Written instruction:
Copy out every line in which the string "part" occurs.

** BEGIN Source excerpt **

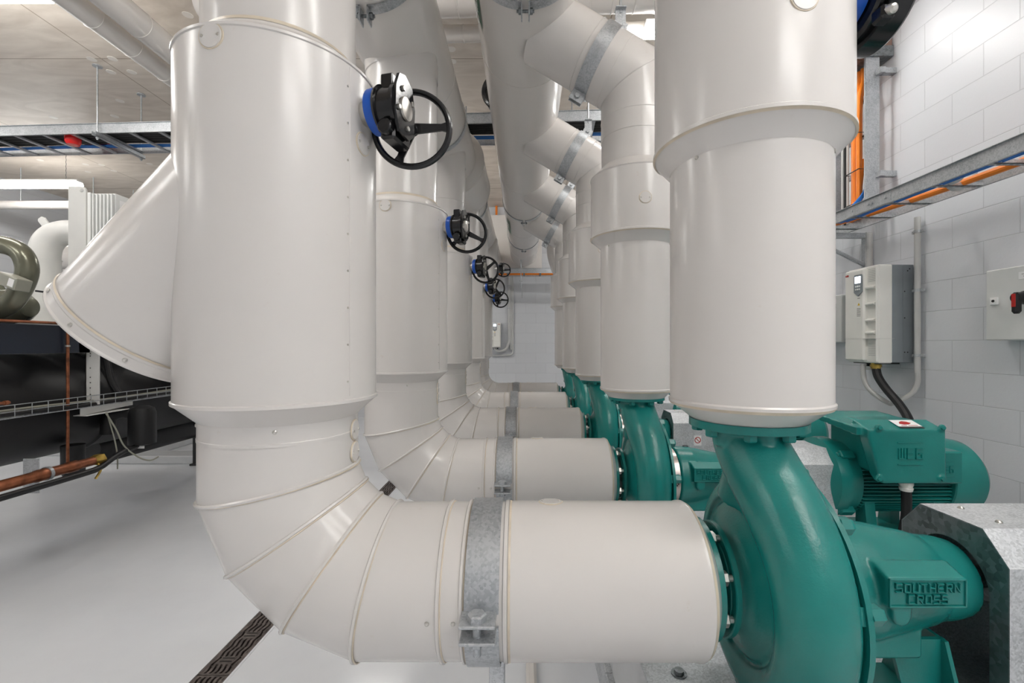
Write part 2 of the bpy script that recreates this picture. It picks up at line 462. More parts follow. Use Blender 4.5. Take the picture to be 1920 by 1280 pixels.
def suction_pipe(i):
    y, za = YP[i], ZA[i]
    t = thing('suction_pipe', f'cream clad suction pipe bending down to a green pump, {WHERE[i]}', 'pipe', (XR, y, 0), 'clad suction pipes')
    PM = ['cream', 'bead', 'steel']
    dz = za - .834
    # mitred bend
    R = .325; Cx = XR + R; Cz = za + R; b = MB(); n = 64
    rings = []
    def ring(px, pz, ux, uz, sc, r=RR):
        return [Vector((px + ux * r * sc * math.cos(2 * PI * k / n), y + r * math.sin(2 * PI * k / n), pz + uz * r * sc * math.cos(2 * PI * k / n))) for k in range(n)]
    ztop = 1.215
    rings.append(ring(XR, ztop, -1, 0, 1)); cuts = []
    for k in range(4):
        ph = math.radians(11.25 + 22.5 * k); ux, uz = -math.cos(ph), -math.sin(ph); c_ = R / math.cos(PI / 16)
        rg = ring(Cx + c_ * ux, Cz + c_ * uz, ux, uz, 1 / math.cos(PI / 16)); rings.append(rg); cuts.append(rg)
    for X in (-.195, -.142): rings.append(ring(X, za, 0, -1, 1)); cuts.append(rings[-1])
    vs = [p for rg in rings for p in rg]; fs = []
    for j in range(len(rings) - 1):
        for k in range(n): fs.append((j * n + k, j * n + (k + 1) % n, (j + 1) * n + (k + 1) % n, (j + 1) * n + k))
    b.add(vs, fs)
    for q, rg in enumerate(cuts):
        cc = sum(rg, Vector()) / n
        b.mat(0).tube([cc + (p - cc) * 1.008 for p in rg], .0048, 6, closed=True)
        off = Vector((.005, 0, -.003)) if q < 4 else Vector((.006, 0, 0))
        b.mat(1).tube([cc + (p - cc) * 1.004 + off for p in rg], .0022, 5, closed=True)
    b.mat(0)
    screw(b, (-.217, y - RR * .998, za - .012), (0, -1, -.06)); screw(b, (-.158, y - RR * .998, za - .012), (0, -1, -.06))
    part(b, 'elbow', PM, t, angle=14)
    # horizontal run
    b = MB()
    b.lathe((-.142, y, za), (1, 0, 0), [(0, RR), (.094, RR), (.096, RR + .004), (.104, RR + .004), (.106, RR + .0015), (.560, RR + .0015), (.568, RR + .004), (.576, RR + .004), (.582, RR - .001), (.606, .150), (.608, .143)], 64, (False, True), up=(0, 0, 1))
    b.mat(1).lathe((-.142, y, za), (1, 0, 0), [(.1065, RR + .0035), (.112, RR + .0018)], 64, (False, False)).lathe((-.142, y, za), (1, 0, 0), [(.577, RR + .003), (.585, RR - .001)], 64, (False, False)).mat(0)
    disc(b, (.075, y + .03, za + RR - .001), (0, .12, 1), .031)
    part(b, 'horizontal_run', PM, t, angle=24)
    # valve jacket
    b = MB(); zb, zt = 1.308, 2.14
    b.lathe((XR, y, 0), (0, 0, 1), [(1.215, RR + .0012), (1.222, RR + .0012), (1.224, RR), (1.258, RR), (1.263, RR + .001), (1.304, RB - .003), (1.308, RB + .004), (1.315, RB + .004), (1.317, RB), (zt - .006, RB), (zt - .004, RB + .003), (zt + .002, RB + .003), (zt + .004, RB - .002), (zt + .048, RR - .004), (zt + .052, .182)], 72, (False, False))
    b.mat(1).lathe((XR, y, 0), (0, 0, 1), [(zt + .043, RR + .003), (zt + .055, .184)], 72, (False, False)).mat(0)
    for (ang, z, r) in ((-.13 if i == 0 else -.07, zt - .027, .027), (1.36, 1.962, .027)):
        p, d = cyl_pt((XR, y), RB, ang, z); disc(b, p, d, r)
    for ang in (-1.05, .40):
        p, d = cyl_pt((XR, y), RR, ang, 1.252 if ang < .3 else 1.25); screw(b, p, d)
    for z in (1.2225, 1.164):
        p, d = cyl_pt((XR, y), RR + .0015, 1.6, z); disc(b, p, d, .026)
    # lap of the sheet down the side facing the aisle
    p, d = cyl_pt((XR, y), RB, 1.15, 0)
    b.tube([(p.x, p.y, 1.325), (p.x, p.y, zt - .01)], .0016, 5)
    for k in range(9):
        q, dd = cyl_pt((XR, y), RB, 1.12, 1.36 + k * .09); b.mat(2).lathe(q, dd, [(0, .0028), (.0025, .002)], 6); b.mat(0)
    part(b, 'valve_jacket', PM, t, angle=24)
    # upper pipe to the header
    b = MB(); b.lathe((XR, y, 0), (0, 0, 1), [(zt + .045, .182), (2.55, .182), (2.551, .1835), (2.99, .1835)], 64, (False, False))
    b.lathe((XR, y, 0), (0, 0, 1), [(2.84, .1855), (2.93, .187)], 64, (False, False))
    part(b, 'upper_pipe', PM, t, angle=24)
    # strainer branch jacket
    el = .832; d = Vector((-math.cos(el), 0, -math.sin(el))); z0 = 1.897 + dz * 0; r = .2; L = .561
    b = MB(); o = Vector((XR, y, z0))
    b.lathe(o, d, [(.06, r), (L - .04, r), (L - .036, r + .003), (L - .03, r + .003), (L - .026, r + .0005), (L - .008, r + .001), (L - .004, r + .004), (L, r + .003), (L + .001, r - .004)], 72, (False, True), up=(0, 1, 0))
    b.mat(1).lathe(o, d, [(L - .0415, r + .0025), (L - .037, r + .004)], 72, (False, False), up=(0, 1, 0)).mat(0)
    a_, b_, _ = frame(d, (0, 1, 0))
    for k in range(10):
        tt = 2 * PI * k / 10 + .31; e = a_ * math.cos(tt) + b_ * math.sin(tt); screw(b, o + d * (L - .017) + e * (r + .001), e)
    # flared collar where it leaves the main jacket
    part(b, 'strainer_jacket', PM, t, angle=24)
    return t
for i in range(5): suction_pipe(i)

def suction_clamp(i):
    y, za = YP[i], ZA[i]; Xc = -.094; w = .078; r = RR + .003; th = .007
    t = thing('pipe_support', f'galvanised clamp on a floor post under the suction pipe, {WHERE[i]}', 'pipe clamp', (Xc, y, 0), 'clamps under the suction pipes')
    gap = .075
    # axis along X: frame((1,0,0)) -> a = up x d = Y, b = d x a = Z
    for s, nm in ((1, 'upper_strap'), (-1, 'lower_strap')):
        b = MB(); a0, a1 = (gap, PI - gap) if s > 0 else (PI + gap, 2 * PI - gap)
        b.ring_strap((Xc, y, za), (1, 0, 0), r, w, th, a0, a1, 40)
        for sy in (-1, 1):
            ye = y + sy * r * math.cos(gap); z = za + s * r * math.sin(gap)
            b.bbox((Xc - w / 2 - .004, min(ye, ye + sy * .062), z - .0 if s > 0 else z - th), (Xc + w / 2 - .004, max(ye, ye + sy * .062), z + th if s > 0 else z), .002)
        part(b, nm, 'galv', t)
    for sy in (-1, 1):
        b = MB(); yb = y + sy * (r + .036); z = za + r * math.sin(gap) + th
        b.bolt((Xc - .006, yb, z), (0, 0, 1), .021, .015).cyl((Xc - .006, yb, za - .055), (Xc - .006, yb, z), .009, 14).hexb((Xc - .006, yb, za - r * math.sin(gap) - th), (0, 0, -1), .016, .014)
        part(b, 'bolt', 'galv', t)
    b = MB().bbox((Xc + .005, y - .03, 0), (Xc + .045, y + .03, za - r - .004), .002).bbox((Xc - .05, y - .07, 0), (Xc + .1, y + .07, .008), .002)
    part(b, 'post', 'galvw', t)
for i in range(5): suction_clamp(i)

# valve gear operators on the suction side
def gear(stemlen=0):
    """gearbox with hand wheel; local origin on the jacket, stem along +X, wheel in a plane of constant y behind it"""
    t = thing('valve_gearbox', 'x', 'valve gearbox', (0, 0, 0), 'black gearboxes with hand wheels on the suction valves')
    rot = Matrix.Rotation(math.radians(-13), 3, 'Z')
    def P(x, y, z): return rot @ Vector((x, y, z))
    ex = P(1, 0, 0)
    b = MB().lathe(P(-.06, 0, 0), ex, [(0, .030), (.055, .030), (.057, .042), (.064, .042)], 20).obj('stem_neck', 'steel', t)
    b = MB().lathe(P(.004, 0, 0), ex, [(0, .050), (.001, .055), (.02, .0565), (.026, .055)], 32); b.obj('mounting_flange', 'blue', t)
    b = MB().lathe(P(.03, 0, 0), ex, [(0, .060), (.006, .062), (.008, .054), (.042, .054), (.045, .060), (.055, .060)], 28)
    b.bbox((.034, -.022, .03), (.068, .03, .085), .003, rot, (0, 0, 0)); b.bbox((.040, -.035, -.085), (.080, .05, -.03), .006, rot, (0, 0, 0))
    b.lathe(P(.06, -.05, -.06), P(0, 1, 0), [(0, .016), (.002, .019), (.1, .019)], 16)
    b.obj('gear_housing', 'black', t)
    b = MB()
    prof = [(0.0, .085), (.036, .07), (.052, .02), (.046, -.05), (.02, -.072), (-.03, -.068), (-.05, -.02), (-.046, .04), (-.03, .075)]
    b.prism(prof, P(.084, 0, 0), P(0, 1, 0), (0, 0, 1), P(1, 0, 0), .008)
    b.obj('cover_plate', 'black', t)
    b = MB().lathe(P(.092, 0, 0), ex, [(0, .029), (.005, .028), (.006, .02)], 24)
    for a in (.6, 2.0, 3.4, 4.9): b.bolt(P(.092, .038 * math.cos(a), .048 * math.sin(a)), ex, .007, .006)
    b.obj('position_indicator', 'steel', t)
    # wheel: shaft along +Y, offset below the stem
    wc = Vector((.088, .052, -.016)); Rw = .1
    b = MB().tube([wc + Vector((Rw * math.cos(a), 0, Rw * math.sin(a))) for a in [2 * PI * k / 56 for k in range(56)]], .0086, 10, closed=True)
    b.lathe(wc + Vector((0, -.02, 0)), (0, 1, 0), [(0, .014), (.028, .017), (.03, .013)], 18)
    for a in (math.radians(3), math.radians(115), math.radians(248)):
        e = Vector((math.cos(a), 0, math.sin(a))); n_ = Vector((-math.sin(a), 0, math.cos(a)))
        b.prism([(.008, -.014), (Rw - .02, -.009), (Rw, -.015), (Rw, .015), (Rw - .02, .009), (.008, .014)], wc + Vector((0, -.004, 0)), e, n_, (0, 1, 0), .006)
    b.obj('hand_wheel', 'black', t)
    MB().cyl(wc + Vector((-.02, -.1, -.0)), wc + Vector((0, 0, 0)), .009, 12).cyl(wc + Vector((-.045, -.085, -.02)), wc + Vector((-.01, -.05, 0)), .014, 12).obj('worm_shaft', 'black', t)
    return t
g1 = gear()
for i in range(5):
    g = g1 if i == 0 else copy_tree(g1)
    g.location = (XR + RB + .018, YP[i] - .045, 2.043 + (.014 if i else 0))
    g['label'] = f'black gearbox with hand wheel on the suction pipe, {WHERE[i]}'
    if i:
        for ch in g.children:
            if ch.name.startswith('hand_wheel'):
                a = (0, .5, 1.3, .9, 2.1)[i]; wc = Vector((.088, .052, -.016))
                ch.matrix_local = Matrix.Translation(wc) @ Matrix.Rotation(a, 4, 'Y') @ Matrix.Translation(-wc)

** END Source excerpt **

Finished task:
Write part 2 of the bpy script that recreates this picture. It picks up at line 462. More parts follow. Use Blender 4.5. Take the picture to be 1920 by 1280 pixels.
    part(b, 'elbow', PM, t, angle=14)
    part(b, 'horizontal_run', PM, t, angle=24)
    part(b, 'valve_jacket', PM, t, angle=24)
    part(b, 'upper_pipe', PM, t, angle=24)
    part(b, 'strainer_jacket', PM, t, angle=24)
        part(b, nm, 'galv', t)
        part(b, 'bolt', 'galv', t)
    part(b, 'post', 'galvw', t)